Gloria then proceeded to explain the contents. I was guaranteed a seat on the next flight out - in 20 minutes. My luggage would arrive with me. My reservations back to Montreal had been rearranged so I could go back on the first flight in the morning. The airline would cover all my expenses in Monterrey - hotel, food, taxis, etc. I was shown what paper I was to give to whom and when I should give it. I was given the name of the manager in Monterrey. I was given telephone numbers, in case I had trouble. And finally, I was given a card with a phone number and the message "call me" written on it. "This is the private number of your friend in Monterrey. You call him when you arrive at your hotel. He is very concerned that we make sure you are there tonight."

I made it to the hotel in Monterrey and called Rodrigo. I thanked him for his help. The next day I was on my way to Montreal. I arrived home late in the evening, but was glad to be back. This should have been the end of the story, right? But there was the little matter of the credit card.

Monday morning I checked the messages on my business phone.

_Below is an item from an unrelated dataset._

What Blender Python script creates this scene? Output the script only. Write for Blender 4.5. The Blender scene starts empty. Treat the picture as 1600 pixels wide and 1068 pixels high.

One was from my credit card company. "Over my limit?," I wondered. When I called they informed me that they had stopped all transactions on my card due to suspicious activity. Define suspicious activity. Did I purchase $5000 in theatrical supplies, while I was in Mexico? No. Yes, I would say this is a fraudulent use of my card. So, this means that someone was having a great night out on the town while I was stuck in my hotel room with HBO?

The casual traveler would see an incident like this as being a nightmare. As someone who travels a lot for work, this sort of thing happens about once a month. Any sane person would wonder why anyone would subject themselves to such adventures so frequently. I'm afraid I'm not equiped to give an answer.